IIT Gandhinagar faculty wins Distinguished International Associates Award by the Royal Academy of Engineering, UK
Gandhinagar: Prof Arup Lal Chakraborty, Associate Professor of Electrical Engineering at the Indian Institute of Technology Gandhinagar (IITGN), has been selected for the Distinguished International Associates Award by the Royal Academy of Engineering, UK. The award includes funding of £10,000 over a period of two years and participation in an international network of Distinguished International Associates supported by the Academy through annual events and online engagement opportunities.
The Distinguished International Associates award is presented to excellent international engineers from different sectors, who are engaged in cutting-edge engineering research or innovation and have existing research collaborations in the UK that they would like to intensify.
Prof Chakraborty has been selected for this award for collaborative research with Prof Ken Grattan, OBE, FREng from the City University of London as the UK partner for a project titled “UAV-based laser spectroscopic monitoring of greenhouse gas emissions in urban and rural India”. The participation of the Robert Bosch Engineering and Business Solutions, India, as an industrial partner, will play a significant role in this research. A start-up named Nearchi Solutions, led by Dr Chandan Kumar Jha, one of the recent PhD students of Prof Chakraborty, will also provide significant support for the project.
The project involves developing reliable, highly sensitive and portable laser-based measurement systems to measure the concentration of greenhouse gases (CO, CO2, NO, N2O etc) in the urban and rural parts of India. The aim is to engineer systems that would be sufficiently small, lightweight and robust to be placed on UAVs (unmanned aerial vehicles, popularly known as drones) to measure the distribution of these gases at various heights. The findings and results from this research would help in placing such compact systems on the public transport systems for a wide-area urban pollution-monitoring network that would be attractive for smart cities.
Besides this, Prof Chakraborty has also been awarded another grant from the Royal Academy of Engineering worth £80,000 also with Prof Ken Grattan as the UK partner. This project is part of the Transforming Systems Through Partnerships scheme of the Academy that aims to support capacity building in engineering teaching, research and innovation between UK academics and partner countries’ universities to address local and global development challenges. The activities will complement each other.

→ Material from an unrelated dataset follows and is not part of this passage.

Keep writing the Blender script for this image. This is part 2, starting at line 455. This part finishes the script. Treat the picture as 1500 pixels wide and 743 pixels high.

Sharing his thoughts on receiving the award, Prof Arup Chakraborty said, “Prof Grattan and I are grateful to the Royal Academy of Engineering, UK, for giving us the opportunity to work on ambient air pollution, which is one of the pressing issues of modern times. The project will help us monitor the distribution of air pollution levels in different parts of the country, which would hopefully contribute to formulating appropriate mitigation strategies.”